Wizz Air already has been flying internationally from several airports in Norway. Now it’s announced its entry into the domestic market with flights between four Norwegian cities. PHOTO: Wizz Air

Wizz Air announced earlier this week that it intended to expand its service within Norway, with new domestic routes from Oslo’s main airport at Gardermoen (OSL) to Bergen, Trondheim and Tromsø. The airline, which also flies internationally from other Norwegian airports, promoted fares of as low as NOK 199 (USD 22) each way.

By Thursday Norwegian was advertising the same low fare on some of the same routes in November, when Wizz is due to start up. “We compete against Wizz Air on many (international) routes,” Norwegian’s CEO Jacob Schram told newspaper Dagens Næringsliv (DN) right after Wizz’ announced entry into Norway’s domestic market. “We’re used to competition, and when Wizz (expands in) Norway, we’ll have to deal with that.”

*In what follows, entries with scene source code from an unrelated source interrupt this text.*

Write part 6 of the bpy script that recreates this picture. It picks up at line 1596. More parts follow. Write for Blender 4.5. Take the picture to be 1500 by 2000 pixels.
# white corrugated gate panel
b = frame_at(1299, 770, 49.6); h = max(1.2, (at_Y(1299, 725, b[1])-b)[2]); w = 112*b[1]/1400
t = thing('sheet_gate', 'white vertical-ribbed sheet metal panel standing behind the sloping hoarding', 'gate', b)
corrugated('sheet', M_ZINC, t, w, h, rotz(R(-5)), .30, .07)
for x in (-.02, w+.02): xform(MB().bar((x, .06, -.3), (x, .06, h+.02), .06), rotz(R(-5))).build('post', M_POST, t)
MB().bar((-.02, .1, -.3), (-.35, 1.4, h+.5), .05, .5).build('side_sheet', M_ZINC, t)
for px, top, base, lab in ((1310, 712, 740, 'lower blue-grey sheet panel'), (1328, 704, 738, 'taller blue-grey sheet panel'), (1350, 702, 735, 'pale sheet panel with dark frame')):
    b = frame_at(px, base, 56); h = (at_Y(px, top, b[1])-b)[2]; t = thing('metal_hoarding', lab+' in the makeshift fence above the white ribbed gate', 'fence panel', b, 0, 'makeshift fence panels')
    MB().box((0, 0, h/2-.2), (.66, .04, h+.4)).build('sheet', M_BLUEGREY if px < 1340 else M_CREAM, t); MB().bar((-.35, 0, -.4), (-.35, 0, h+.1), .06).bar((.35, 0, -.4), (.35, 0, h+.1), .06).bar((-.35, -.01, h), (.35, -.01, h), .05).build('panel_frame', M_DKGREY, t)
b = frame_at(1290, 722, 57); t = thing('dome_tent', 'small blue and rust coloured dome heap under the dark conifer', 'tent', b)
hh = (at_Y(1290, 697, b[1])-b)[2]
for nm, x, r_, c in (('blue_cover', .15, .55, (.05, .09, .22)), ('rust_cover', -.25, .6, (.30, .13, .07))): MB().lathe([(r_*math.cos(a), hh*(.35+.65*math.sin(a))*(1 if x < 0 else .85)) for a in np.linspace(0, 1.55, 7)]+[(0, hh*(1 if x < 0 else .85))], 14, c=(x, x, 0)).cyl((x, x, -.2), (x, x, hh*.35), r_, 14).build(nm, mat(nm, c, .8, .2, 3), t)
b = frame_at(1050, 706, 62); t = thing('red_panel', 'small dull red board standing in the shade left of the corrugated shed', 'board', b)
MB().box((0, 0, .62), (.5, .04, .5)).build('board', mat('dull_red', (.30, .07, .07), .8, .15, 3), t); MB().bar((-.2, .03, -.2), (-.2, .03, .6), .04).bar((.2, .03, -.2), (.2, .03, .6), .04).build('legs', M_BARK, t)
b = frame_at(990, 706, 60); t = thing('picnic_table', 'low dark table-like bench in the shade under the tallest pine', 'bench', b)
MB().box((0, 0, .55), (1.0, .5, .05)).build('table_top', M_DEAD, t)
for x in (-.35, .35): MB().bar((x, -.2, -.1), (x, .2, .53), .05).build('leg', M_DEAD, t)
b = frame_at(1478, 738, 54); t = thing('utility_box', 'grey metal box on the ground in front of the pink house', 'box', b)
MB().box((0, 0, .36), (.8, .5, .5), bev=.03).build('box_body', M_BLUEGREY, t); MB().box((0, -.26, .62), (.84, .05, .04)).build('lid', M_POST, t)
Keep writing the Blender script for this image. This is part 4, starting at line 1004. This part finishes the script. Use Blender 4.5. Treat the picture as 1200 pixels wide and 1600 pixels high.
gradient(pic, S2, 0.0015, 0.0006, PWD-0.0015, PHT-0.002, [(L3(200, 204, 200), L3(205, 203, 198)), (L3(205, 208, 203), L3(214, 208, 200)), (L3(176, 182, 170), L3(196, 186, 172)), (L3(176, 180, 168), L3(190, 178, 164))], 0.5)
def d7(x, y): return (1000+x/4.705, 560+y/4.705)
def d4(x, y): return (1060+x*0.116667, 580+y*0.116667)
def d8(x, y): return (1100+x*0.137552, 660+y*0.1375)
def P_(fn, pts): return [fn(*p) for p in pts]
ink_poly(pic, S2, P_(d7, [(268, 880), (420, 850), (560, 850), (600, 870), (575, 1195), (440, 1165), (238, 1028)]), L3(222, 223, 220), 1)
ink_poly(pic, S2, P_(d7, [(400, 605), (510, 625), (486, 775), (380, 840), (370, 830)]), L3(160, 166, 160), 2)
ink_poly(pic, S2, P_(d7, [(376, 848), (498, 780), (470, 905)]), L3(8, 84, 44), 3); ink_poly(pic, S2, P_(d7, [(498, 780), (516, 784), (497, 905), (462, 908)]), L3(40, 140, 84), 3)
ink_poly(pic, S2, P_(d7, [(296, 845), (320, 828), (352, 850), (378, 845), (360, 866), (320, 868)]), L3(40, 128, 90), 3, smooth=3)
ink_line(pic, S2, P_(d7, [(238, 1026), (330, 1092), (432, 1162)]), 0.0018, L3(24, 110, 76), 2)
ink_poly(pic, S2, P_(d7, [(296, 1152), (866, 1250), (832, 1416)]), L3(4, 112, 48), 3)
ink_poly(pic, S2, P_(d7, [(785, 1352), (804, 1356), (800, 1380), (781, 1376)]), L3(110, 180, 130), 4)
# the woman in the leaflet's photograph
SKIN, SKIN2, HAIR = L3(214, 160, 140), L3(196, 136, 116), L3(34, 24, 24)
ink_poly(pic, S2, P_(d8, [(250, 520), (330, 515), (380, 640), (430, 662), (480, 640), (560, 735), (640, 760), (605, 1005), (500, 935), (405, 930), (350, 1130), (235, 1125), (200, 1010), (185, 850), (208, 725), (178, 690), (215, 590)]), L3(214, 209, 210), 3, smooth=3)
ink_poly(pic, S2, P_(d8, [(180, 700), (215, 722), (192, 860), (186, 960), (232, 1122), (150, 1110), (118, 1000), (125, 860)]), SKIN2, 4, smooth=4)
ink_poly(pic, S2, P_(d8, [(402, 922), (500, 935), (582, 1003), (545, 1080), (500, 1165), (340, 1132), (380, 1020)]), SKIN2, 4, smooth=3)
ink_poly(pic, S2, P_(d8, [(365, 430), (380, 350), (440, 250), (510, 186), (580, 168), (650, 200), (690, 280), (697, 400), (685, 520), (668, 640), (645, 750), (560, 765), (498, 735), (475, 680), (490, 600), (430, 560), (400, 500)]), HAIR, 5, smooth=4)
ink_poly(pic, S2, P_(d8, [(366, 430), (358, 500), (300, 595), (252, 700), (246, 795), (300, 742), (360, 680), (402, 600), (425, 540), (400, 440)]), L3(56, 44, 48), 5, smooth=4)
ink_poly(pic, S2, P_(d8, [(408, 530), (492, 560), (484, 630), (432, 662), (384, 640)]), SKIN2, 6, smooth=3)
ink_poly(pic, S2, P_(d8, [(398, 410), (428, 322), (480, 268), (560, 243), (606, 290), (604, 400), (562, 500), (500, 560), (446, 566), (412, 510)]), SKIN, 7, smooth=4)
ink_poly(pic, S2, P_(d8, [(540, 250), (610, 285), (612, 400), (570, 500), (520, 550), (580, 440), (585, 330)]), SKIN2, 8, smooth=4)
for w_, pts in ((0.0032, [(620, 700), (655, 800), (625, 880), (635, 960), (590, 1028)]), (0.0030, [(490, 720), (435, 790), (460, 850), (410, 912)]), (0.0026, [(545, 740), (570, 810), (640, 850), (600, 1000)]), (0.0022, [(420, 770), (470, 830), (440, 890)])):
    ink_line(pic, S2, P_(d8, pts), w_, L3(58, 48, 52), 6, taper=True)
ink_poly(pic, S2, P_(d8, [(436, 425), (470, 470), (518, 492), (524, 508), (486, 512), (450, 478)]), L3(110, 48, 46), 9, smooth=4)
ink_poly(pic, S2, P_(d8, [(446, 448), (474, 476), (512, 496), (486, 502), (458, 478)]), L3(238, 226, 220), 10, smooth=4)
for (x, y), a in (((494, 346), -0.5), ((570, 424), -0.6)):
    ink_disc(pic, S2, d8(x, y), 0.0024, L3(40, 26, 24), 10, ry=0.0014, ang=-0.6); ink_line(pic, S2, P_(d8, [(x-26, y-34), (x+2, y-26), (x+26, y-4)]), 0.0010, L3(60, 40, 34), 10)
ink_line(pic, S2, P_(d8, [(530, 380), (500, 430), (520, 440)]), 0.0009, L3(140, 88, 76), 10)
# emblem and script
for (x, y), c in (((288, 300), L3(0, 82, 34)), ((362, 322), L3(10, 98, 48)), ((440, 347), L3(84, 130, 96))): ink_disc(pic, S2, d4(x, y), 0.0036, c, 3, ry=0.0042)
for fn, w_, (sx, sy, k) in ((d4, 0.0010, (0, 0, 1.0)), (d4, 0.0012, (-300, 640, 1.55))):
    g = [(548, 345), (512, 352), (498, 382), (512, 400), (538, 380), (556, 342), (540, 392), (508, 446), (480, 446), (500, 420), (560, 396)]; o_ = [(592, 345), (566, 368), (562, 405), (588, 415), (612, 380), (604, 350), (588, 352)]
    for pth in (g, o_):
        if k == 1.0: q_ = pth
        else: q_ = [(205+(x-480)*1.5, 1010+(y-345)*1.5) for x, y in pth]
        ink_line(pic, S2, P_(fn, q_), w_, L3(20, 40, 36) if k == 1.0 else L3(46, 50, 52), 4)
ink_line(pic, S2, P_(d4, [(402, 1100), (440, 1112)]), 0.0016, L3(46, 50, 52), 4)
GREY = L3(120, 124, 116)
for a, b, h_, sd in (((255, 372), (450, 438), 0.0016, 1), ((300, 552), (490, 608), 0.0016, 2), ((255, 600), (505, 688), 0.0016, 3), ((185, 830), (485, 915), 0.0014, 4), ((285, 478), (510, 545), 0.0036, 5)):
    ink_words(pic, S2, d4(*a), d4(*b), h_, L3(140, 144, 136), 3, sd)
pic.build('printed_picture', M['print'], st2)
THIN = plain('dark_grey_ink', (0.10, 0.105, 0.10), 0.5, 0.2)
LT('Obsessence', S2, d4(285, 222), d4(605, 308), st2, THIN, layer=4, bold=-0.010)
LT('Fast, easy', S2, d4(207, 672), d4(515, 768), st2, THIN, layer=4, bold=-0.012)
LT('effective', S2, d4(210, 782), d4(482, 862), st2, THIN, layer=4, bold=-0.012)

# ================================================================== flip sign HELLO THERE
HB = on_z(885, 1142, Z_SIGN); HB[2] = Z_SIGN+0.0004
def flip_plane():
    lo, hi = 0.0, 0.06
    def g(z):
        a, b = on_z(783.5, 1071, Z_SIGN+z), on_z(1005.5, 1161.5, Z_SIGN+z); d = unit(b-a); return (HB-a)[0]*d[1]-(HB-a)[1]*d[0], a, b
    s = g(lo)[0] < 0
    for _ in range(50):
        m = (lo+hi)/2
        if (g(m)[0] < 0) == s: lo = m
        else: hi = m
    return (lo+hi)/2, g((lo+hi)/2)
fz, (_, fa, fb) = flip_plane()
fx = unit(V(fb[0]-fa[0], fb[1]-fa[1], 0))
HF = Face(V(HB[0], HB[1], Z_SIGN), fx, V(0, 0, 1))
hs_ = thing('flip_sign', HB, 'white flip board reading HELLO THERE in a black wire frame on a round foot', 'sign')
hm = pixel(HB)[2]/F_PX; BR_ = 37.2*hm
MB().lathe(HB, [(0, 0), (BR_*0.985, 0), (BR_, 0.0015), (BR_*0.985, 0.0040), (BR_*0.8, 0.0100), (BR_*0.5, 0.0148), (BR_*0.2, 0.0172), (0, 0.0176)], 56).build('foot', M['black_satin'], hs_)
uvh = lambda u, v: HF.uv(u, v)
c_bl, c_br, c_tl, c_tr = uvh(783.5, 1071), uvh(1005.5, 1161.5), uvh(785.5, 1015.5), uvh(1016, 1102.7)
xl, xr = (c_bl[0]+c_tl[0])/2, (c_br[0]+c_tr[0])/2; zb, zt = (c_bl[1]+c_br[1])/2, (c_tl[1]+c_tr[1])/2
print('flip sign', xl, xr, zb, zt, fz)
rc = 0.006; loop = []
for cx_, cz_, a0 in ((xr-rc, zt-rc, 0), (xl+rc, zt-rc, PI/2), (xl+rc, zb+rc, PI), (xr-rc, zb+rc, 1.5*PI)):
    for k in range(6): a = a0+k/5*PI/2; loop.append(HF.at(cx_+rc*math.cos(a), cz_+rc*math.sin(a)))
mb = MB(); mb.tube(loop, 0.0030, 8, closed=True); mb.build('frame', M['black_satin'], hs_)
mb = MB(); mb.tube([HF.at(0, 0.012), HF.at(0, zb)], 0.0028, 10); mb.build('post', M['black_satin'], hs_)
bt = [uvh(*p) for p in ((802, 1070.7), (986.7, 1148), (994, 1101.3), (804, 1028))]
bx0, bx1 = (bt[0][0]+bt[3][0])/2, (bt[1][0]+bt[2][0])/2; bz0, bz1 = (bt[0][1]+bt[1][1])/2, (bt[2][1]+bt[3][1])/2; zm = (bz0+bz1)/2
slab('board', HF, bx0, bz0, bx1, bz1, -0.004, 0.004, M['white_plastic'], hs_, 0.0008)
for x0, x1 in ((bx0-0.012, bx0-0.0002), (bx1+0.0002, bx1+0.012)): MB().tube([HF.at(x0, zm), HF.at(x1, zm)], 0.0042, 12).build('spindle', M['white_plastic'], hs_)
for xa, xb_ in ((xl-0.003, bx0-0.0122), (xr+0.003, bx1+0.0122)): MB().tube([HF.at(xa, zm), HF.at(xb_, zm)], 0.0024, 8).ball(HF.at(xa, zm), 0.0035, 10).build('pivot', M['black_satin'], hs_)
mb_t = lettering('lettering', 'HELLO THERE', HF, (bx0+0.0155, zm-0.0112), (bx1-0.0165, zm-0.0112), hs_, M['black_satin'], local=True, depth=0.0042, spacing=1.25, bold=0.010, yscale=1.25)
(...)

“We’ve been fighting like David against Goliath since we were born, so we’re prepared for more competition ahead also,” Schram added.

Norwegian’s NOK 199 fares weren’t always showing as available, however, with one day in November offering fares of NOK 379 and NOK 519 for the lowest restricted tickets and NOK 1,207 for a flexible ticket between Oslo and Bergen. Norwegian’s low fares, including the one for NOK 519, don’t allow for carry-on baggage, so anyone needing just an overnight bag would need to pay even more.

SAS, meanwhile, didn’t seem to be matching Wizz’s lowest fares, at least not yet, with all of its lowest-fare tickets on that same day in November selling for NOK 479 each way. SAS’ CEO Rickard Gustafson claimed his airline, however, was also accustomed to competition.

“If it’s not them (Wizz) it’s someone else,” SAS CEO Rickard Gustafson told DN. Both Norwegian and SAS have been struggling during the Corona crisis, with most of their fleets grounded and company officials appealing for more capital and state aid. Both are offering only limited service at present because of Corona-induced travel restrictions, but hope to be taking off with more flights as soon as possible.

“We’ll have to adjust to what customers are willing to pay,” Gustafson said, “but it’s clear that this (NOK 199) is a price level that will be incredibly difficult to be profitable.”